Goal: Identify all lines in the listing that include the word "this", and copy them out.

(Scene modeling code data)
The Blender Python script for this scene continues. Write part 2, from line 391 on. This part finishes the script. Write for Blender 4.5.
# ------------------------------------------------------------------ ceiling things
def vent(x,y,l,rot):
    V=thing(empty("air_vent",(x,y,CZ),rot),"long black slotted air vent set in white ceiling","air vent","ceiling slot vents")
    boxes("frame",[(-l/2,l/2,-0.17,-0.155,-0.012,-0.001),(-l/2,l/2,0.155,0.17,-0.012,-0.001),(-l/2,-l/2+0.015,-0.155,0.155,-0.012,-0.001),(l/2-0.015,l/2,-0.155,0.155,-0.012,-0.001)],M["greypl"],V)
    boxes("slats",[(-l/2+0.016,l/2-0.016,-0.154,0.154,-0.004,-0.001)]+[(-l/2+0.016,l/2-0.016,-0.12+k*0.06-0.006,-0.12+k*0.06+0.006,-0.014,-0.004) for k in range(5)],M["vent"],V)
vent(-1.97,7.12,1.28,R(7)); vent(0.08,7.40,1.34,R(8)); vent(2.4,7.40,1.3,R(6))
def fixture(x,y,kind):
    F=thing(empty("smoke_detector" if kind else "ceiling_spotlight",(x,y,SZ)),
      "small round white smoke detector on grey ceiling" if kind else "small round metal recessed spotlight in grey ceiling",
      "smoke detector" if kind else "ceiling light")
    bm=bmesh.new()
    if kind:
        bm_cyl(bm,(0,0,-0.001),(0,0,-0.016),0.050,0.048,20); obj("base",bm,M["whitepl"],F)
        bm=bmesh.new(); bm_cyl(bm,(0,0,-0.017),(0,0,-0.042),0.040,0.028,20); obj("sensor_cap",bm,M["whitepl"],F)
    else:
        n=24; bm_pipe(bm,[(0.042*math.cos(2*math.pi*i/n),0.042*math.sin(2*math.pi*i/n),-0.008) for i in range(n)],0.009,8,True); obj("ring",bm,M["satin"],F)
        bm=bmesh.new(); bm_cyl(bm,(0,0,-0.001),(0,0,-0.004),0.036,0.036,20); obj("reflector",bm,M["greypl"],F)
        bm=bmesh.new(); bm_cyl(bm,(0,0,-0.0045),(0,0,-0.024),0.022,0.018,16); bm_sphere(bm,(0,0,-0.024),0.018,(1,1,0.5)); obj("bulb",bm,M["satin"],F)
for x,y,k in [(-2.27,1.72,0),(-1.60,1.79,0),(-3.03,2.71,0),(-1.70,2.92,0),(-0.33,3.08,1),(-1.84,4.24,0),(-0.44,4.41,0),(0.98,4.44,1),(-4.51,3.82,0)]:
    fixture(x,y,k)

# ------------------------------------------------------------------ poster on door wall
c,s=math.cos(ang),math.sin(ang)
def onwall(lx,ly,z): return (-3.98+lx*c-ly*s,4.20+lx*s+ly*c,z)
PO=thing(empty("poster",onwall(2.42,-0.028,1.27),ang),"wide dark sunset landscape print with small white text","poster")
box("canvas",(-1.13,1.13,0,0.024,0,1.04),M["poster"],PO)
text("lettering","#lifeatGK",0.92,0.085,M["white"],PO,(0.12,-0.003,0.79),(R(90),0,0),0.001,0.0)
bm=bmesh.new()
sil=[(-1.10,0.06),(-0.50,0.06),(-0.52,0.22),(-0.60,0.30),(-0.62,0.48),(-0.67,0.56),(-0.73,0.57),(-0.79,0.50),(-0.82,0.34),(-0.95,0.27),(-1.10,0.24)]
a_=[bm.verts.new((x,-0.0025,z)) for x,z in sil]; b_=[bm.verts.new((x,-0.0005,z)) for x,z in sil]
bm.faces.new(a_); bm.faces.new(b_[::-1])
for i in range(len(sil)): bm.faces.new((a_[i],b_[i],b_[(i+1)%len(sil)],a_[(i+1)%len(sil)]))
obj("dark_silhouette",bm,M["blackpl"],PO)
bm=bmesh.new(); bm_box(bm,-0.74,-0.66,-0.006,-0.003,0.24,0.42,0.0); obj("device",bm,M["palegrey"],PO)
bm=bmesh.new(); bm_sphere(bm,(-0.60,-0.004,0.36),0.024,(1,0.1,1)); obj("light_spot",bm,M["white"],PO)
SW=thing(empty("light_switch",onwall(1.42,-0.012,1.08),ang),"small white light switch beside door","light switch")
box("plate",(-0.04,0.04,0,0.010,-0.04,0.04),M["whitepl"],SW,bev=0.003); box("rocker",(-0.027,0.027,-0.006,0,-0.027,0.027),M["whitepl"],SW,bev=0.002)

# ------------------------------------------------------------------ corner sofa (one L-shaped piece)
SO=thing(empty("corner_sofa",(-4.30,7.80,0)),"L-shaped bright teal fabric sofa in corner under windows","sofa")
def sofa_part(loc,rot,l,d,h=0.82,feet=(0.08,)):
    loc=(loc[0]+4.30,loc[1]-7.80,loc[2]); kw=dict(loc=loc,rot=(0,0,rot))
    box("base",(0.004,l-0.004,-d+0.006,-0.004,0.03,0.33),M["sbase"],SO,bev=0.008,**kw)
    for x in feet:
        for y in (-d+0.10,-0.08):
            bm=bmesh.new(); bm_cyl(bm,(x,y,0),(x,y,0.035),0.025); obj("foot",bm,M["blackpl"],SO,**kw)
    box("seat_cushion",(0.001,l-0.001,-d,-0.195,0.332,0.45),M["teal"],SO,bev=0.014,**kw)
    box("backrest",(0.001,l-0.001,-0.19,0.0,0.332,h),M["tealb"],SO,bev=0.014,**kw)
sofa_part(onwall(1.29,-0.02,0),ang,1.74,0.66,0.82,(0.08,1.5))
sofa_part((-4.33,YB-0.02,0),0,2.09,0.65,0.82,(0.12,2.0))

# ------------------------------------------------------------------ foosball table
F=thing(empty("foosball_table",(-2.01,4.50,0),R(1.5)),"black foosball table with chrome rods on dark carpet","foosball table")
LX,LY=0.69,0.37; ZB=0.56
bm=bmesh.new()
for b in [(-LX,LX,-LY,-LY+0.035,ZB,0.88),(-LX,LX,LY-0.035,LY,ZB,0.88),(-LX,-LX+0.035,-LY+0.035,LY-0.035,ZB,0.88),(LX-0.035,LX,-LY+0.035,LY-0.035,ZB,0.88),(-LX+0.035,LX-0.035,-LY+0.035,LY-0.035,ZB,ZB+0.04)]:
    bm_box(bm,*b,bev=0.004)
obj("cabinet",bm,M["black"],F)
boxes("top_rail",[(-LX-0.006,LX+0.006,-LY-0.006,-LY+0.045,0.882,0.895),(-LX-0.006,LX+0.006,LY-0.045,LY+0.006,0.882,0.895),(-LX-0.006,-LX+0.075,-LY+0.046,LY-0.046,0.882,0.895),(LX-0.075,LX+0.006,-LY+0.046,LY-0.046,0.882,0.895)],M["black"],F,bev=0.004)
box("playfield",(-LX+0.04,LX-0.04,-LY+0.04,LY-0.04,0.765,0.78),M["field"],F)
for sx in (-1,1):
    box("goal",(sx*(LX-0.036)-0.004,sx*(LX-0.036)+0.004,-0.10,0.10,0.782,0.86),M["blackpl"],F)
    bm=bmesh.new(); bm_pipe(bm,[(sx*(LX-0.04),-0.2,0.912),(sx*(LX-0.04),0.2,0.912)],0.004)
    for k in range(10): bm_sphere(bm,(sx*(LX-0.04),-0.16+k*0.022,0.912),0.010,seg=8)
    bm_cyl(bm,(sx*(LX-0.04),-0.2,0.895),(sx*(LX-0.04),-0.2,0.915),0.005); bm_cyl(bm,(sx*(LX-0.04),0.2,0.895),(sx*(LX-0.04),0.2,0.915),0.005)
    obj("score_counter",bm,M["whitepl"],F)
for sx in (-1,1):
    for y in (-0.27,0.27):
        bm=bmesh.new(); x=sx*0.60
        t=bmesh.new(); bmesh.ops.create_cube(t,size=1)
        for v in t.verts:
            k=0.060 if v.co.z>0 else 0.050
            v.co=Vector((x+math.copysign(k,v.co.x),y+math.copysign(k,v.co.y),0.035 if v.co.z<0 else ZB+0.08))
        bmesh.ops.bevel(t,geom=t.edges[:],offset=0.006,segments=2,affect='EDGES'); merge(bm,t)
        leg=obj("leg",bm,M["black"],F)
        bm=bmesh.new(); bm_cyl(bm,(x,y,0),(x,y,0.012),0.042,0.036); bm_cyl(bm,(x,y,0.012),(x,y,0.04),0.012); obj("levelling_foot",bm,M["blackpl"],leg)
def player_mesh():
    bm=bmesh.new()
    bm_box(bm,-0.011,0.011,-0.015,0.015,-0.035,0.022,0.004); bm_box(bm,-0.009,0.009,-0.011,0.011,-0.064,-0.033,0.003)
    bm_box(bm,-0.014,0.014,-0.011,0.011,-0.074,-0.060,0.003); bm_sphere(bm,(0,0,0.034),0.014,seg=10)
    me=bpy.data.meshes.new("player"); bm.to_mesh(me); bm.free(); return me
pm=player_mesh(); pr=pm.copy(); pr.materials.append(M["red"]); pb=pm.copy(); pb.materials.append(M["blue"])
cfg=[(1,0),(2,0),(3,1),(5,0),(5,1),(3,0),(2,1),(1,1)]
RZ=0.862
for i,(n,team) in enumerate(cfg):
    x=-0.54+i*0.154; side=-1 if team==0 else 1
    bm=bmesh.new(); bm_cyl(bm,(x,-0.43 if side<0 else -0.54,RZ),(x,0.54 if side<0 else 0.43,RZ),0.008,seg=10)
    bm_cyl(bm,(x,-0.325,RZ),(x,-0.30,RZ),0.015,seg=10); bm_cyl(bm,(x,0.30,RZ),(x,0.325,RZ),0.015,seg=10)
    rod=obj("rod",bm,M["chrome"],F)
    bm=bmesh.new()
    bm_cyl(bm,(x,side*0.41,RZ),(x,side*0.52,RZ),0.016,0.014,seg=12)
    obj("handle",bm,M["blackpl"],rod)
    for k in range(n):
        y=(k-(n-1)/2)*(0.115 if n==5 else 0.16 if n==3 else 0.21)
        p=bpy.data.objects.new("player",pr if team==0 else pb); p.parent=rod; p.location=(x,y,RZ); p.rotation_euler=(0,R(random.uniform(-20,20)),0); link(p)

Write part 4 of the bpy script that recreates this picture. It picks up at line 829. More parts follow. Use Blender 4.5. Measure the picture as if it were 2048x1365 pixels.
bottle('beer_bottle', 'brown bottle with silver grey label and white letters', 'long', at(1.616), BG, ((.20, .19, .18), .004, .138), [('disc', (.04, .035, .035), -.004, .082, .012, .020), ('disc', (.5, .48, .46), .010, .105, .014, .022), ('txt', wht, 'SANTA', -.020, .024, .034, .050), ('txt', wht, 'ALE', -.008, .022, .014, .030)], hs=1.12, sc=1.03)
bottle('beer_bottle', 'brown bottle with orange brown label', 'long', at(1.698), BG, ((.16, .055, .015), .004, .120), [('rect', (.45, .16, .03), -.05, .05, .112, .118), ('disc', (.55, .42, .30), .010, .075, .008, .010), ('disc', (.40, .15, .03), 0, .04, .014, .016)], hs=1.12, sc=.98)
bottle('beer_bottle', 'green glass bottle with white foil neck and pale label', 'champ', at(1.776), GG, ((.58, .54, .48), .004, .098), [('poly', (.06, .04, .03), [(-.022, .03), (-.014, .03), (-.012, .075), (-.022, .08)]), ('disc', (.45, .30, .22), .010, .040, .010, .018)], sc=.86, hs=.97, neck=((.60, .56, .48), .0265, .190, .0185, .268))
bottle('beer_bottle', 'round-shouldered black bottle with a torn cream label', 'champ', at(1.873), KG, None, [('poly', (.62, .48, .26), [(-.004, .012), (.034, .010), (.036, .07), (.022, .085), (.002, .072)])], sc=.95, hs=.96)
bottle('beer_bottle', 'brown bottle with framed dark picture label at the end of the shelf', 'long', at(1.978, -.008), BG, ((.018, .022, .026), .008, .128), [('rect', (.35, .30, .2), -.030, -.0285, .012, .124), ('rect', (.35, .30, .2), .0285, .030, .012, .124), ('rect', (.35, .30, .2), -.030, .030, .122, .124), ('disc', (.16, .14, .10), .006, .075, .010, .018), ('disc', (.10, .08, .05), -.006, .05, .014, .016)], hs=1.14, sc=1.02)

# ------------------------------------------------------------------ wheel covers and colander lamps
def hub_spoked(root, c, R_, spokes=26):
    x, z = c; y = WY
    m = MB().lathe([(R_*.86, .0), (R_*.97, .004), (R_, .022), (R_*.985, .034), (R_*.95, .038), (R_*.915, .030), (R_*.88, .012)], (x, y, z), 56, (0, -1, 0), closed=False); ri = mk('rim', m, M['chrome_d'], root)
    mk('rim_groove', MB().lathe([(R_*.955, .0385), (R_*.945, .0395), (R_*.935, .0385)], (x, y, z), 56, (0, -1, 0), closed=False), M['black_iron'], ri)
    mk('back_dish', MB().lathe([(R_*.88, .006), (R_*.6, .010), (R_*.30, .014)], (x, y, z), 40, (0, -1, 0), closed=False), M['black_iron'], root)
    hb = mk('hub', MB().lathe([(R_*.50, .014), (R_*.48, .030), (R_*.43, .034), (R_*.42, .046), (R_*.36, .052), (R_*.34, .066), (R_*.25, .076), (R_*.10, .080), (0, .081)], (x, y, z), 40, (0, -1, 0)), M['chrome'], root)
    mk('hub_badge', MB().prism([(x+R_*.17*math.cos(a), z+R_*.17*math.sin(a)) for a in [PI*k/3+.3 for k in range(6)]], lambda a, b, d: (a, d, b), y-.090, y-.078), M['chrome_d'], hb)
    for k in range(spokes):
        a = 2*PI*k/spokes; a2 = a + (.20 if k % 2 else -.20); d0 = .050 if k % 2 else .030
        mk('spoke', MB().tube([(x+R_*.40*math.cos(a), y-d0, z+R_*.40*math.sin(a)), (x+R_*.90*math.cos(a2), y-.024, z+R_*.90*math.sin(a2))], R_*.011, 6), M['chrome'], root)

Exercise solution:
The Blender Python script for this scene continues. Write part 2, from line 391 on. This part finishes the script. Write for Blender 4.5.
Write part 4 of the bpy script that recreates this picture. It picks up at line 829. More parts follow. Use Blender 4.5. Measure the picture as if it were 2048x1365 pixels.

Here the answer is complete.